Becoming devoted to epigraphy in Florence!

There are many reasons why Ms. Fukuyama, a researcher in ancient Roman history, chose to study abroad in Florence. These reasons included a rich university environment with 5 academic staff members who specialized in Roman history, as well as high availability of the library and research facilities. Other reasons included a relaxed town environment which was conducive to concentrated studying, outstanding access to other cities, and a convenient location to conduct field surveys in rural towns. Ms. Fukuyama was able to visit many historical sites and collect information during short trips made as part of class extracurricular activities and on her own free time. She studied subjects such as Roman history, archaeology, art history, and topography in her classes at the University of Florence. Ms. Fukuyama says that a class dealing with epigraphy left her with the greatest impression. Full of aspects unique to Italy, this class sought to revive the voices of ancient Romans from stone monuments and inscriptions. As part of the class, Ms. Fukuyama interpreted actual epigraphs of museums and historical sites, and engaged with Italian graduate students while debating the meaning of epigraphs which resembled an encrypted code. "During classes in Italy, focus was placed on the clarity of logic. It was like having a living historical scroll unfolded before my very eyes, and I reaffirmed my interest in historical research", says Ms. Fukuyama. The inspiration received during her time in Italy continues to serve as a source for her research activities after returning to Japan.

Foreign study supported by friends

"During my time as a foreign exchange student, my studies were very difficult. Large amounts of study and knowledge were required, and I worked fervently every day", recalls Ms. Fukuyama. However, she also points out a merit of studying at a foreign graduate school. "Since we studied a specialized subject in a small group, it was natural for me to make friends with common interests, and we never lacked in topics for conversation." In order to make the most of her brief period of foreign study in Italy, Ms. Fukuyama studied Italian for 2 years at Waseda University. She also prepared for her foreign study in other ways, such as by corresponding with instructors at the University of Florence even before her trip. However, once in Italy, she received a great deal of help from Italian friends, both during class and while doing homework. "My foreign study in Italy was supported by relationships with many people, both in terms of my research and in daily life," says Ms.

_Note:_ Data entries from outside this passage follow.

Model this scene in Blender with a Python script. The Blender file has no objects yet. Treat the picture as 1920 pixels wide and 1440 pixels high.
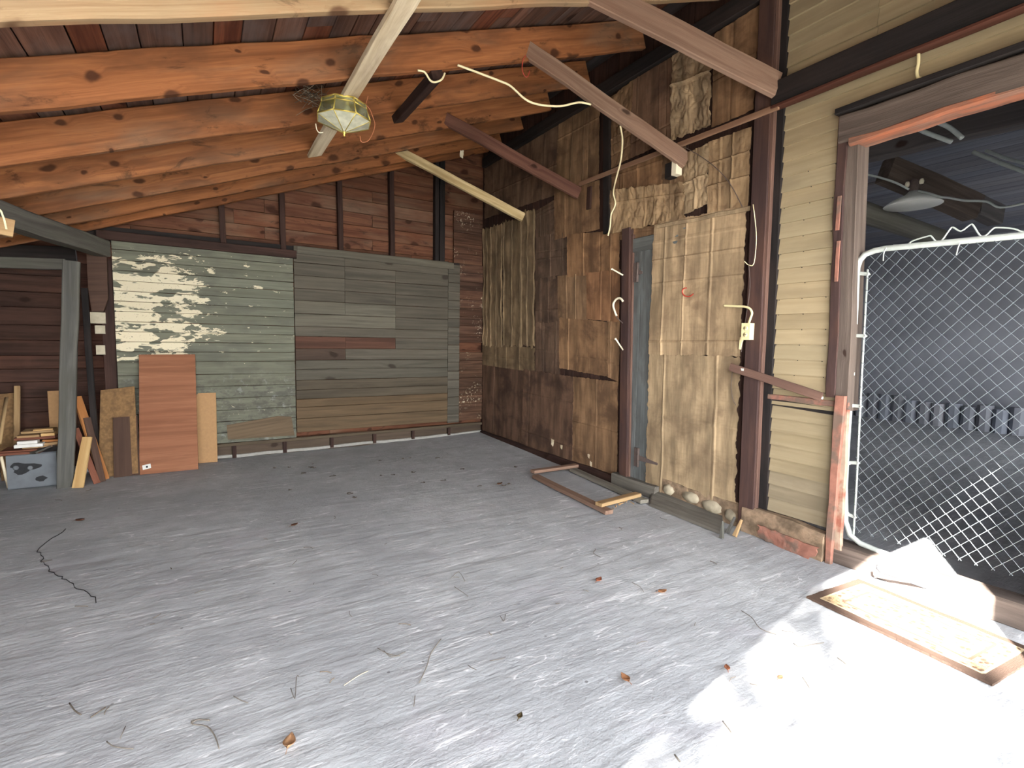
import bpy, math, random
from mathutils import Vector, noise
random.seed(7)
S = bpy.context.scene
COL = S.collection
V3 = Vector

# ------------------------------------------------------------------ camera, light, exposure
EYE = V3((0, 0, 1.32))
FPX = 940.0
YAW, PITCH, ROLL = 0.548455, -0.0836557, 0.0164603
cy_, sy_, cp_, sp_ = math.cos(YAW), math.sin(YAW), math.cos(PITCH), math.sin(PITCH)
FWD = V3((sy_ * cp_, cy_ * cp_, sp_))
R0_ = V3((cy_, -sy_, 0)); U0_ = R0_.cross(FWD)
RIGHT = R0_ * math.cos(ROLL) + U0_ * math.sin(ROLL)
UP = U0_ * math.cos(ROLL) - R0_ * math.sin(ROLL)
cam_data = bpy.data.cameras.new('camera')
cam_data.sensor_fit = 'HORIZONTAL'; cam_data.sensor_width = 36.0
cam_data.lens = 36.0 * FPX / 1920.0
cam_data.clip_start = 0.02; cam_data.clip_end = 200
cam = bpy.data.objects.new('camera', cam_data); COL.objects.link(cam)
from mathutils import Matrix
cam.matrix_world = Matrix(((RIGHT.x, UP.x, -FWD.x, EYE.x), (RIGHT.y, UP.y, -FWD.y, EYE.y),
                           (RIGHT.z, UP.z, -FWD.z, EYE.z), (0, 0, 0, 1)))
S.camera = cam

SUN_DIR = V3((0.703, 0.421, -0.573)).normalized()
sd = bpy.data.lights.new('sun', 'SUN'); sd.energy = 105.0; sd.angle = math.radians(0.53); sd.color = (1.0, 0.96, 0.9)
sun = bpy.data.objects.new('sun', sd); COL.objects.link(sun)
sun.rotation_mode = 'QUATERNION'; sun.rotation_quaternion = SUN_DIR.to_track_quat('-Z', 'Y')
sun.location = (-6, -6, 9)

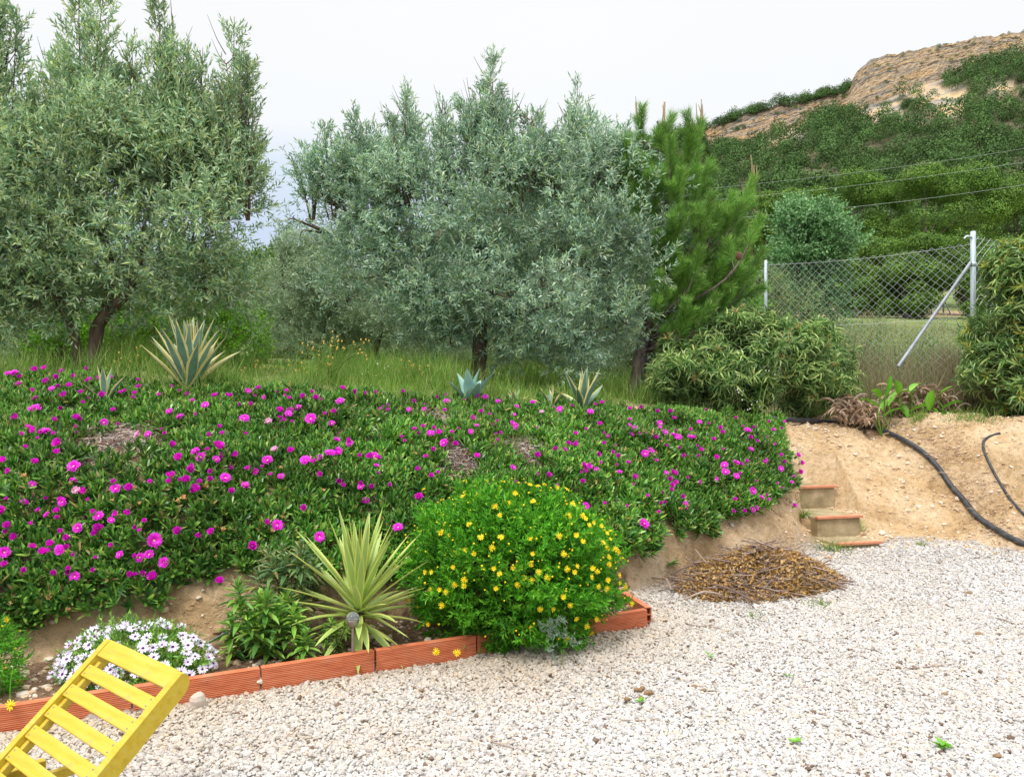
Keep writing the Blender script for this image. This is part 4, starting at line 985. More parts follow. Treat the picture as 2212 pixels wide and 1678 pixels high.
x, y, z, nn, d = x[acc], y[acc], z[acc], nn[acc], d[acc]
thick = mat_thick(x, y, z, d)
depth = r.random(len(x)) ** .6
pos = np.stack([x, y, z], 1) + nn * (thick * depth)[:, None]
ax = nrm(nn * .8 + np.array([0, -.15, .45]) + r.normal(size=nn.shape) * .38)
print('shoots', len(x))
geos = []
vi = r.integers(0, 5, len(x))
for k in range(5):
    V, Q, T = shoot_proto(300 + k); mk = vi == k
    # shoots grow along local z: frame with y column as axis, so swap
    V2 = np.stack([V[:, 0], V[:, 2], -V[:, 1]], 1)
    fr = frames(ax[mk], r=r); s = r.uniform(.75, 1.2, mk.sum())
    a = inst((V2, Q), pos[mk], fr, s); b_ = inst((V2, T), pos[mk], fr, s)
    geos += [(a[0], a[1], 0), (a[0], b_[1], 0)]
build('foliage', geos, M['ice'], root, smooth=False)
MATPOS, MATN, MATD = np.stack([x, y, z], 1) + nn * (thick * 1.0)[:, None], nn, d
# dry stem patches
g = []
for (p, rr_) in dry:
    m = int(2600 * rr_ / .3); ang = r.uniform(0, 6.28, m); q = r.random(m) ** .7 * rr_ * 1.1
    xx = p[0] + np.cos(ang) * q; yy = p[1] + np.sin(ang) * q * 1.3; zz = height(xx, yy)
    A = np.stack([xx, yy, zz + r.uniform(.0, .06, m)], 1); B = A + r.normal(size=(m, 3)) * np.array([.035, .035, .018])
    g.append((*ribbons(A, B, r.uniform(.0025, .006, m), r), 0))
build('dry_stems', g, M['drystem'], root)
# magenta flowers
def petals(n, l, w, cup, mi, r, layers=2, curl=.1):
    geos = []
    for k in range(layers):
        a = np.arange(n) / n * 2 * math.pi + k * math.pi / n + r.normal(size=n) * .06
        el_ = cup + k * .22 + r.normal(size=n) * .1
        d_ = np.stack([np.cos(a) * np.cos(el_), np.sin(a) * np.cos(el_), np.sin(el_)], 1)
        fr = frames(d_, np.array([0, 0, 1.0])); P_ = (np.array([(-.3, .12, 0), (.3, .12, 0), (.5, .7, .02), (-.5, .7, .02), (.22, 1, .02 - curl), (-.22, 1, .02 - curl)]), np.array([(0, 1, 2, 3), (3, 2, 4, 5)]))
        s = l * (1 - .12 * k) * r.uniform(.88, 1.05, n)
        geos.append((*inst(P_, np.zeros((n, 3)), fr, np.stack([np.full(n, w), s, s], 1)), mi))
    return geos
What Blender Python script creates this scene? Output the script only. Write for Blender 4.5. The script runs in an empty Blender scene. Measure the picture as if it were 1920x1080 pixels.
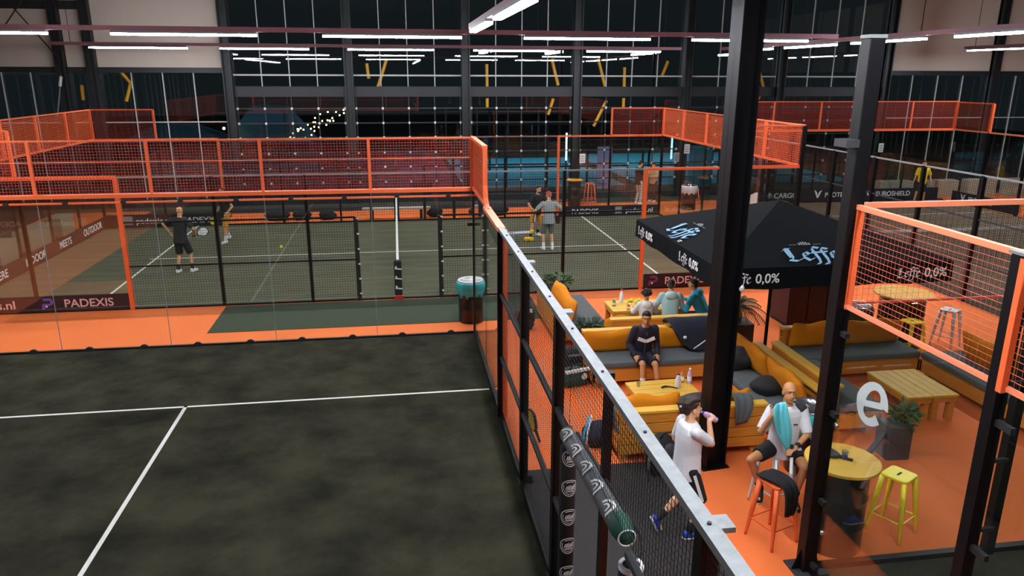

Fukuyama, who will never forget her gratitude towards those who helped her. She experienced some unexpected accidents while in Italy, such as a sudden rupturing of the water pipe in the room above her apartment. Ms. Fukuyama was able to overcome such incidents thanks to her natural energy. In between her studies, she also found time to enjoy life in Italy. She refreshed herself through various activities, such as going to soccer games with classmates and attending the opera. Ms. Fukuyama left us with the following message: "Italian universities have mainly oral examinations, so it is very difficult for foreign students to prepare for classes and examinations. However, I formed bonds of friendship with Italian students while preparing for class and studying for examinations, and I will treasure these bonds for the rest of my life."